First error was giving one son a tool kit and the second was allowing the other to assist me in putting everything back together. I think we mixed up parts from the panini press, the Etch A Sketch, and the pachinko machine with the computer and now unless you get the ball in the right place the Swiss cheese melts in that tray, and so it isn’t really working, and I have to hurry because this nice man in Starbucks wants his iPhone back. So my access to e-mails may be sporadic for some time. Influenced by Wolfram’s theorem of the universal computational machine, however, we are trying to arrange the sand between two rocks at the point off 55th Street to take over all tasks previously allocated to the Dell unit—the theorem proves that this can be done in a finite amount of time. I am expecting that we should be done by July 5. If you need to contact me before then, you must write your wishes in blood on a piece of bark, take it to the woods at midnight and burn it, make the ashes into a little ash cake with nectar and dew, put it by a lily for the fairy queen to snack on in the middle of the night, and she will let me know your thoughts when we next meet.

On 6/19/12, 1:40 p.m., Vijay Prashad wrote:

If you see the Monsoon Winds, you might catch a glimpse of me. I shall be wearing a red shirt, and, hopefully, a broad smile. It will take me a day or so to wave back to you.

On 12/20/11, 4:57 p.m., John Levi Martin wrote:

I’m off to placate my relatives by dragging my kids from one to the other for a while. Back around 2012, give or take a year. We’ll catch up then. Til that time, take care of yourself, your city, and your planet.

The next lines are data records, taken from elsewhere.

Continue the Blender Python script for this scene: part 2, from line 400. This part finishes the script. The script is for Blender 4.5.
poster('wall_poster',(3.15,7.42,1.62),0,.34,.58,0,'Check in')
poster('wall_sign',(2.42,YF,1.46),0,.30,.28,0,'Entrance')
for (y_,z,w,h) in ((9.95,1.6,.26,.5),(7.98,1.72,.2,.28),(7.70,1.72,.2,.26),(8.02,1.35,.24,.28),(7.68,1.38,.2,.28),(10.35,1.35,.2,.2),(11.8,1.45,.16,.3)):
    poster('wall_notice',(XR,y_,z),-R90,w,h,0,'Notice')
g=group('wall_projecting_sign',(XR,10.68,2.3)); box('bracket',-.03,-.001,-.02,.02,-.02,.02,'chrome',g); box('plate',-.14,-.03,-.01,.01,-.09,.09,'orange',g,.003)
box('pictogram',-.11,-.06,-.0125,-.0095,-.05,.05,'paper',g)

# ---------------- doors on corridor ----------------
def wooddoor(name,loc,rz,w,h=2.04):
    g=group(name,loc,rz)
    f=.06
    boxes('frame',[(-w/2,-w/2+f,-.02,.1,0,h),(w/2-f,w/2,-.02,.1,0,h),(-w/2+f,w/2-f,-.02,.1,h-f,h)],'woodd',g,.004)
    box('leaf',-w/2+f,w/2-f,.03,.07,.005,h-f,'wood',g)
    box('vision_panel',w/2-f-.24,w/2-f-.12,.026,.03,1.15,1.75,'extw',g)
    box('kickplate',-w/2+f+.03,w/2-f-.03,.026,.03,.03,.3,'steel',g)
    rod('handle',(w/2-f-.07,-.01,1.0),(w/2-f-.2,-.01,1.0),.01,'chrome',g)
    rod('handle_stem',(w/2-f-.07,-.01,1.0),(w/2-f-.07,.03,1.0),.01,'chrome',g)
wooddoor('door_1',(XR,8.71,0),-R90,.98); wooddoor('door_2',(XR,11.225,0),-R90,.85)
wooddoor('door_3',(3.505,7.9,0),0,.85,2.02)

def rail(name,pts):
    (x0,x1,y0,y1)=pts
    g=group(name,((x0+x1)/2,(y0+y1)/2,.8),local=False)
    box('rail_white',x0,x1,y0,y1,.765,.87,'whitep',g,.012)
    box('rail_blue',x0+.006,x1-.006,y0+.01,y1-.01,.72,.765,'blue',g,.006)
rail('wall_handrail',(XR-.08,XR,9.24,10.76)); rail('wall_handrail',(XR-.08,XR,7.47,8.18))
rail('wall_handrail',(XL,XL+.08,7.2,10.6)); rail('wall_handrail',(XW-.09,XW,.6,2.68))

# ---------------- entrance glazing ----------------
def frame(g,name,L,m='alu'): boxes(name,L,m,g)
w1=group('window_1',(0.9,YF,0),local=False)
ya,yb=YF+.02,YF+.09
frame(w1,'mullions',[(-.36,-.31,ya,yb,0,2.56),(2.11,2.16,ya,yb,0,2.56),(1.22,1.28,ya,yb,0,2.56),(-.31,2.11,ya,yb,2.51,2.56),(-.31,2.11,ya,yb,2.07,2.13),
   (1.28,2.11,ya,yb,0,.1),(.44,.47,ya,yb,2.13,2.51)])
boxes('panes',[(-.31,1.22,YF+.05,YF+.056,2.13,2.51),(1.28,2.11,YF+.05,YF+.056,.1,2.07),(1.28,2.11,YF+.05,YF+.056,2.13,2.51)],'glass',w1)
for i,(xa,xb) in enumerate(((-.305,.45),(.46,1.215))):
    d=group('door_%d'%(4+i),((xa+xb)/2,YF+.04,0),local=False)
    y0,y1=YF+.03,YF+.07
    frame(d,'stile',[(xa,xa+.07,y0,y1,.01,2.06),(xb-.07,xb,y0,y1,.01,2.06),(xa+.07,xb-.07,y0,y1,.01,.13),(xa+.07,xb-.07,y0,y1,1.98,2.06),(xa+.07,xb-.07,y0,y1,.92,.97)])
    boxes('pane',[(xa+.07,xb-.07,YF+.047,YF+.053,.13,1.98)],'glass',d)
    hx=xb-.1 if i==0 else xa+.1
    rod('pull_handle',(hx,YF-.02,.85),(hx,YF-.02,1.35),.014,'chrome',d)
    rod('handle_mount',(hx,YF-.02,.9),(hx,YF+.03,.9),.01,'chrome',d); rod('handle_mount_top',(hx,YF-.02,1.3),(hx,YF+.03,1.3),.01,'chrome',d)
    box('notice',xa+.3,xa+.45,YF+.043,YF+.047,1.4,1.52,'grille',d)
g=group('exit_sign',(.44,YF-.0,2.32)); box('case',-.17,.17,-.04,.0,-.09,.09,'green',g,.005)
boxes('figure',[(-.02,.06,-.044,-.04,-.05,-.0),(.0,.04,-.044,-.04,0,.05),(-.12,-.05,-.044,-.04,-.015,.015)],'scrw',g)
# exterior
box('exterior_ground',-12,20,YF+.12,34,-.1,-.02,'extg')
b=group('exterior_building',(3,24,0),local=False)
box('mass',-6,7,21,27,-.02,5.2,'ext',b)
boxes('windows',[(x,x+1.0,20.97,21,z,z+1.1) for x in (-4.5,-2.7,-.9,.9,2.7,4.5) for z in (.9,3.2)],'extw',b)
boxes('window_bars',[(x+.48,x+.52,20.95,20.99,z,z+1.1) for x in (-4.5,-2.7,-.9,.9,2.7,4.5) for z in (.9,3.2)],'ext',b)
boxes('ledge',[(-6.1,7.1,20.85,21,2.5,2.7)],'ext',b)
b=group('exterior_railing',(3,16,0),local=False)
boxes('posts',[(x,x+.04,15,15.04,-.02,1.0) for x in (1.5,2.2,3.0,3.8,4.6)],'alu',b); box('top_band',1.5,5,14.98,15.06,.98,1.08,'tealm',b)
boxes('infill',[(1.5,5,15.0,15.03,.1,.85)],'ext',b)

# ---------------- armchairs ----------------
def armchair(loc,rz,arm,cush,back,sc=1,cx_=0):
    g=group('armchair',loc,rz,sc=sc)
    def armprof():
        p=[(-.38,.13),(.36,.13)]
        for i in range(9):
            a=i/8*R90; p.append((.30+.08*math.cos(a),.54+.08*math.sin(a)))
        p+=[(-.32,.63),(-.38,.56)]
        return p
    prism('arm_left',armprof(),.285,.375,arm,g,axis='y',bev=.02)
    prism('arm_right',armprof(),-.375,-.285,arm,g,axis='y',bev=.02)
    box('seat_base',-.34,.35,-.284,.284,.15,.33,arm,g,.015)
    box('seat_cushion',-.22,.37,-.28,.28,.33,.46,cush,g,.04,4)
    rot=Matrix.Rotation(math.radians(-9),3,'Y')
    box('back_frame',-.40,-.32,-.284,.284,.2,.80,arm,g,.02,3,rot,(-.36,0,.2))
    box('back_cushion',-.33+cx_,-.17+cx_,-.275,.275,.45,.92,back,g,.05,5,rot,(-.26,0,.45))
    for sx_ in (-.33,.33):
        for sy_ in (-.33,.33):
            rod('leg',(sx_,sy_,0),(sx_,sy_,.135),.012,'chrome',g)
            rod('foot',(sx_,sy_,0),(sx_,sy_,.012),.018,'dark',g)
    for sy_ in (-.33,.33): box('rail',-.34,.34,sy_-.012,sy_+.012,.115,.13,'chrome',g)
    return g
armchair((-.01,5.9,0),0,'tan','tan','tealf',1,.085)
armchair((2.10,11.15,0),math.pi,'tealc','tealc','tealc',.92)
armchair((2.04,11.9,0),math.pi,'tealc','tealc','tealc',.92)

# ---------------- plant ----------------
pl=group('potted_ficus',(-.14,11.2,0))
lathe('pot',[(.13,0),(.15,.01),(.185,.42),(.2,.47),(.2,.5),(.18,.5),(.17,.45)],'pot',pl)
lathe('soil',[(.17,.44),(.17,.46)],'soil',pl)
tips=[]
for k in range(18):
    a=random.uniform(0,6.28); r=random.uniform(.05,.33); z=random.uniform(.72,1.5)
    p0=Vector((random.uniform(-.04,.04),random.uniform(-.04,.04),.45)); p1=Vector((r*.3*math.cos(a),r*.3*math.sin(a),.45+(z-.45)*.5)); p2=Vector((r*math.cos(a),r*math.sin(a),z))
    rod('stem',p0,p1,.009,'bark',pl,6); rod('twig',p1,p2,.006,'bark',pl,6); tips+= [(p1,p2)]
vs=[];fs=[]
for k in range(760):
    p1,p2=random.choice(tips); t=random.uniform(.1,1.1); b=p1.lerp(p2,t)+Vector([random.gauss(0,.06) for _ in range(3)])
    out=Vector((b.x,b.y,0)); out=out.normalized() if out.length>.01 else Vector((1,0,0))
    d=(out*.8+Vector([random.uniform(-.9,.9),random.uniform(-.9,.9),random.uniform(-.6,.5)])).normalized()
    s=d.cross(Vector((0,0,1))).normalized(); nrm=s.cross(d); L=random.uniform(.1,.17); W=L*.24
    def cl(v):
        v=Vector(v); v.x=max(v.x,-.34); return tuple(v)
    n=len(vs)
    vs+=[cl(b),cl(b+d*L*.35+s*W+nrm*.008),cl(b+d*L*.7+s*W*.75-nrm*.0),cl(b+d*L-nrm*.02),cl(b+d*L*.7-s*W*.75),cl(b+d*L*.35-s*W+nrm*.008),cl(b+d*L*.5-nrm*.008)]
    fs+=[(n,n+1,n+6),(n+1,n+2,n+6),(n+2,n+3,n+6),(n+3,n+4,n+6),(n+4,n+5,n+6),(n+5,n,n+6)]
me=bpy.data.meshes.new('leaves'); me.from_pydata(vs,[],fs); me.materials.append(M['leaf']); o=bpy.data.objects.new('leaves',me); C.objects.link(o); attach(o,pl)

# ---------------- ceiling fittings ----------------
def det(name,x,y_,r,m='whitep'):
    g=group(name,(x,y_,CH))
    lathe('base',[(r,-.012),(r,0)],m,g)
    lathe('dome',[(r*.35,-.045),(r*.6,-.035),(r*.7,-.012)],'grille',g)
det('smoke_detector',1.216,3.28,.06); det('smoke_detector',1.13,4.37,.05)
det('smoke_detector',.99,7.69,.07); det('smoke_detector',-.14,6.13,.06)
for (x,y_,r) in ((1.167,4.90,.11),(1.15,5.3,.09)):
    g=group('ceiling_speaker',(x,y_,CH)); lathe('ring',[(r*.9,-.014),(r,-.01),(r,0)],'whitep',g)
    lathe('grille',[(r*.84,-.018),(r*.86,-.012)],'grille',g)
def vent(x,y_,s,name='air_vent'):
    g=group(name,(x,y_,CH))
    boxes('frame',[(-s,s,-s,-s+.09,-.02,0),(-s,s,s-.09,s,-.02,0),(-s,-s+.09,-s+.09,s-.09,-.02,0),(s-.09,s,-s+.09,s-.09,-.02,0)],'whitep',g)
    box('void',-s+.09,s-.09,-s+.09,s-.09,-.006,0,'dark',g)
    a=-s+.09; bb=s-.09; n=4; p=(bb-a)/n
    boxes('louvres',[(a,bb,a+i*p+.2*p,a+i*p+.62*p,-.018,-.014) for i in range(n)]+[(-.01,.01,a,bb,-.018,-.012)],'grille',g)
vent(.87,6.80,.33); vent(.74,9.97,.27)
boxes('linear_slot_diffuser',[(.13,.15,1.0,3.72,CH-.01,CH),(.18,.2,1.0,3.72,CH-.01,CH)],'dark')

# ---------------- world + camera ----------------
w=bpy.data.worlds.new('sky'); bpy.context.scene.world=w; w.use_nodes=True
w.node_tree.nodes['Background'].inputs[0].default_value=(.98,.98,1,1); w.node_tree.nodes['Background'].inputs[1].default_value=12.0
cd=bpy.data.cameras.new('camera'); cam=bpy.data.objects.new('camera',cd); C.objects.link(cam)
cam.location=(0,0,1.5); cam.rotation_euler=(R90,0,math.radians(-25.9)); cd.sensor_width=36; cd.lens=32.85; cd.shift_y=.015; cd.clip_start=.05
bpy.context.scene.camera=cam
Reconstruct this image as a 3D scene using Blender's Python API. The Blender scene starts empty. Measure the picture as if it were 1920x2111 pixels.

On 7/27/11, 4:06 p.m., Robert Ross wrote:

Along with the Sabbath and the eight-hour day, entitlement to vacation stands out as a recognition, recent to be sure in the history of work and employment, that even those who work for wages are fully human, and may, at rest, enrich their souls and expand their horizons.

On 3/22/11, 3:31 p.m., John Levi Martin wrote:

With deep regret I have to say
I am not here —I am away.
I had to leave, I could not stay
Will I come back? Perhaps I may.
Will I see you? I hope, I pray.
But now I’m off along my way
I can’t respond, I must go play.
Until I do return some day
(exactly which, I shan’t betray)
with pains in heart, again I say
I am not here. I am away.

On 8/24/10, 5:38 p.m., Boaz Keysar wrote:

Boaz went eastward. He claims that he will be back in touch in the fall.

On 8/24/10, 5:30 p.m., Patchen Markell wrote:

Thanks for your message. As of July 1, I have concluded my term as Director of Graduate Studies in the Department of Political Science. Since it’s possible that the interwebs have begun to eat my brain, for the foreseeable future I’ll be reading and responding to e-mail somewhat less frequently than usual. Thanks in advance for your patience.